Kognitiv bedingte Barrieren
Generell sind in den WAI-Richtlinien nur Kriterien festgesetzt, die physische Einschränkungen betreffen. Kognitive Barrieren, die durch geistige Fähigkeiten bedingt sind, müssen jedoch genauso bei der Webseitenerstellung berücksichtigt werden. Denn diese können jeden Menschen betreffen, wenn auch nur unterschwellig. Komplexe Strukturen und uneinheitliche Navigationsführung machen grundsätzich jedem Nutzer den Zugang zu Angeboten im Web schwer.
Heutzutage wird das Internet von „durchschnittlichen“ Personen, darunter auch solche mit unterdurchschnittlicher Intelligenz, genutzt, und nicht mehr nur von Programmierern, Wissenschaftlern und technikaffinen Personen. Daher ist es wichtig, die Inhalte einer Webseite für diese breite Masse verständlich zu machen.
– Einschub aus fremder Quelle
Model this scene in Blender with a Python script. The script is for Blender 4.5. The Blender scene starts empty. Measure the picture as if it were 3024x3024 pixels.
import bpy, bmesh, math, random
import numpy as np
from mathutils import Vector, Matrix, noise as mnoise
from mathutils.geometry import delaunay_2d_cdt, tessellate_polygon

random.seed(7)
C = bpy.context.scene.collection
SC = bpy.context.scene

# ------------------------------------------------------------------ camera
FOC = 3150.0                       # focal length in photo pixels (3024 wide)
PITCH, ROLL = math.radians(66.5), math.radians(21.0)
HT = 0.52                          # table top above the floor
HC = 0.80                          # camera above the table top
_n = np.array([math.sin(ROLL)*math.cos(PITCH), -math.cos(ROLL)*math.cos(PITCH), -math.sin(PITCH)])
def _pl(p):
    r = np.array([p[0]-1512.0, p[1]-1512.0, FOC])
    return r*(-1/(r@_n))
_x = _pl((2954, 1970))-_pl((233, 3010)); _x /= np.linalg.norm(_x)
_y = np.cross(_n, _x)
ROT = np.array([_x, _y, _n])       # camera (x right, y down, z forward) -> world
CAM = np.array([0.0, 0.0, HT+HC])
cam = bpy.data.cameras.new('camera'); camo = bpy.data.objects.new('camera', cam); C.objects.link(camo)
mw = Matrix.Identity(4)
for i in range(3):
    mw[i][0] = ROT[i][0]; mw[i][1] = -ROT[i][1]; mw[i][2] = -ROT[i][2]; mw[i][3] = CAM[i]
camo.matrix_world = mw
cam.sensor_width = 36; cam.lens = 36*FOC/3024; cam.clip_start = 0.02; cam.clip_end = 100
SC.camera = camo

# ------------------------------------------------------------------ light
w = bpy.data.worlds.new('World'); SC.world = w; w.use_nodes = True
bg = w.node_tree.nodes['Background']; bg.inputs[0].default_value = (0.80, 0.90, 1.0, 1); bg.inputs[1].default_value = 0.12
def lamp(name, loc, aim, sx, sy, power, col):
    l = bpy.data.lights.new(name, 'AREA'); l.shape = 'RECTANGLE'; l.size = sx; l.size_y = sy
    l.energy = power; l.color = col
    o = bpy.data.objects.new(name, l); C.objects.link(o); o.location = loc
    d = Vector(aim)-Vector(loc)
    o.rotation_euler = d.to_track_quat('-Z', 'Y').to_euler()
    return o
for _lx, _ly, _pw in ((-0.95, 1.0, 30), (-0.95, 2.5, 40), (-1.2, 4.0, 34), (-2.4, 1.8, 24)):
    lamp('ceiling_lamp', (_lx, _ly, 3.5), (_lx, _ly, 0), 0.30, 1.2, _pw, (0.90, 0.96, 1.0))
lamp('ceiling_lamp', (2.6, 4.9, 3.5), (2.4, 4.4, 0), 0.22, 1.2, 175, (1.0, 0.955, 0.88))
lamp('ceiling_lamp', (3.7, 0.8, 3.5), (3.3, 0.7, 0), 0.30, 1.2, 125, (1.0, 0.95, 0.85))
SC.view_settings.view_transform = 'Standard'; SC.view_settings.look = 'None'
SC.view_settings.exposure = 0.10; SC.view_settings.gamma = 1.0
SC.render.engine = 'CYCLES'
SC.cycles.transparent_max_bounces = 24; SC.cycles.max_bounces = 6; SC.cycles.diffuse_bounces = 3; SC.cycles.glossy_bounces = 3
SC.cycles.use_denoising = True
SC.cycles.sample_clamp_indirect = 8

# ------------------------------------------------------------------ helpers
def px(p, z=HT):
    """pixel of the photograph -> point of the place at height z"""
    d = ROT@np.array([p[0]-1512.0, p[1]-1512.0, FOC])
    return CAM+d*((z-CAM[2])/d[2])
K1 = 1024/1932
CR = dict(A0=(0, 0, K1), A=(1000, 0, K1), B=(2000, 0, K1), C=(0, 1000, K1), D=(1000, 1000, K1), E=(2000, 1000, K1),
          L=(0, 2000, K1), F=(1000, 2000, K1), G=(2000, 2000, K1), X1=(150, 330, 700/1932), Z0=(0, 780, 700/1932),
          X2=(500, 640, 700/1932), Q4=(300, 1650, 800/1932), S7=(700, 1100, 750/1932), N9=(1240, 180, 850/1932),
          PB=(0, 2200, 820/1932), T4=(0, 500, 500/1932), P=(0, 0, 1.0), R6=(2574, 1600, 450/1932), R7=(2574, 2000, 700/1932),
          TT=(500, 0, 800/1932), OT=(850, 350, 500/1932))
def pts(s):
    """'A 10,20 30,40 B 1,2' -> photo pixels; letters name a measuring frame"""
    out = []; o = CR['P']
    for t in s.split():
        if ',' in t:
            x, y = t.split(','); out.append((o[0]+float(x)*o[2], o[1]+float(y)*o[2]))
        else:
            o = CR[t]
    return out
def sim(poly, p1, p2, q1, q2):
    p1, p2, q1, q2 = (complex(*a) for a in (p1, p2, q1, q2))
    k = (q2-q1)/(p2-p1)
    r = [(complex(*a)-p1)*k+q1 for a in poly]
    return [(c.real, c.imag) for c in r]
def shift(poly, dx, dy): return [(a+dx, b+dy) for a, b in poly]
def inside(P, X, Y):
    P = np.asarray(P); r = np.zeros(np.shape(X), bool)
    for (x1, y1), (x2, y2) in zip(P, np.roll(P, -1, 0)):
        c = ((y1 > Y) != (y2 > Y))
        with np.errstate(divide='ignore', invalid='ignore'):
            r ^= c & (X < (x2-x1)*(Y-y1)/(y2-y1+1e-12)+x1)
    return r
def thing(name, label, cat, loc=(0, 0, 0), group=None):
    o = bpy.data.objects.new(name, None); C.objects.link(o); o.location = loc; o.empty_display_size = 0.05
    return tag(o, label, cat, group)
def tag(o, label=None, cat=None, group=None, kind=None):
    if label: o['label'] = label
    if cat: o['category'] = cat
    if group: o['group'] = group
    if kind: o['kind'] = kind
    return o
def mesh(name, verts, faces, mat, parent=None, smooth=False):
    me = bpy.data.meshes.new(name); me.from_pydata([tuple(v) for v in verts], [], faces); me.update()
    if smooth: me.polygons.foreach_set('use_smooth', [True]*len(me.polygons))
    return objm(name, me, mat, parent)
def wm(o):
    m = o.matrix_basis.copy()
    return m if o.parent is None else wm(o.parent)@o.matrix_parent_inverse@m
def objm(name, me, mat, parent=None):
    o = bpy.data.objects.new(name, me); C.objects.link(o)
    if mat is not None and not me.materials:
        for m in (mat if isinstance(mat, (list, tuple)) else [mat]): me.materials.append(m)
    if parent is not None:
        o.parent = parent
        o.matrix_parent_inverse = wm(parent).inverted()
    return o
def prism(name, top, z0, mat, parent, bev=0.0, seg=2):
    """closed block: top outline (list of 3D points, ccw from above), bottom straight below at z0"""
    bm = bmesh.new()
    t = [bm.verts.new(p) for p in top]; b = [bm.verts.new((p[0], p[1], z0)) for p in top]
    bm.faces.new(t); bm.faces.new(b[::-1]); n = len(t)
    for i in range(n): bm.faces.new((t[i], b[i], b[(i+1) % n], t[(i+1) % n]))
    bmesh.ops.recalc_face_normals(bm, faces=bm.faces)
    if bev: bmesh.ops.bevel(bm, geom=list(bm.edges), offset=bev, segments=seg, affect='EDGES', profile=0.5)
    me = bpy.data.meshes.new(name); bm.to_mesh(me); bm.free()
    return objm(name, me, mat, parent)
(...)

Komplexe Sätze und zu viele Fremdwörter sollten in diesem Zusammenhang vermieden werden.
Nicht nur der Inhalt, sondern auch der Aufbau sollte simpel und verständlich gehalten werden. Die Navigation sollte auch visuell die Struktur der Menüpunkte darstellen. Da auch im Bereich des Gedächtnisses eine kognitive Störung vorkommen kann, muss darauf geachtet werden, dass Besucher einer Webseite durch die verschiedenen Seiten „gelotst“ werden und ihnen Hilfestellungen zur Verfügung stehen. Links sollten immer einen Namen haben, der Bezug zum Ziel aufweist.
Auch alle anderen Texte, die nicht klickbar sind, sollten eine bedeutungsvolle Bezeichnung bekommen. Um auch Menschen mit Legasthenie zu berücksichtigen, sollten Eingabefelder in Formularen, auch Sucheingabefelder, eine automatische Rechtschreibprüfung beinhalten bzw. Verbesserungen vorschlagen.
Technisch bedingte Barrieren
- Eine technische Barriere ist beispielsweise die Browserkompatibilität. Wenn eine Webseite einen bestimmten Browser (oder eine Browserversion) für die Darstellung der Inhalte vorschreibt, kommt es zur Einschränkung einiger Nutzer, die zum Beispiel durch ihr technisches Umfeld keinen Zugriff auf den vorgeschriebenen Browser haben. Auch andere vorgeschriebene Kompatibilitäten, beispielsweise mit Ausgabemedien (Monitore, Drucker, Braillezeile, etc.), können manche User benachteiligen.
- Viele User verzichten auf Scriptsprachen wie JavaScript, da diese Sicherheitsprobleme darstellen können. Wenn allerdings durch eine Webseite die Notwendigkeit entsteht, eine clientseitige Scriptsprache zu aktivieren, um eine fehlerfreie Darstellung und Navigation zu erhalten, entsteht eine Barriere für eben genannte User. In Büros, Schulen und Internetcafés ist eine Aktivierung der Scriptsprachen oft aus Sicherheitsgründen nicht möglich.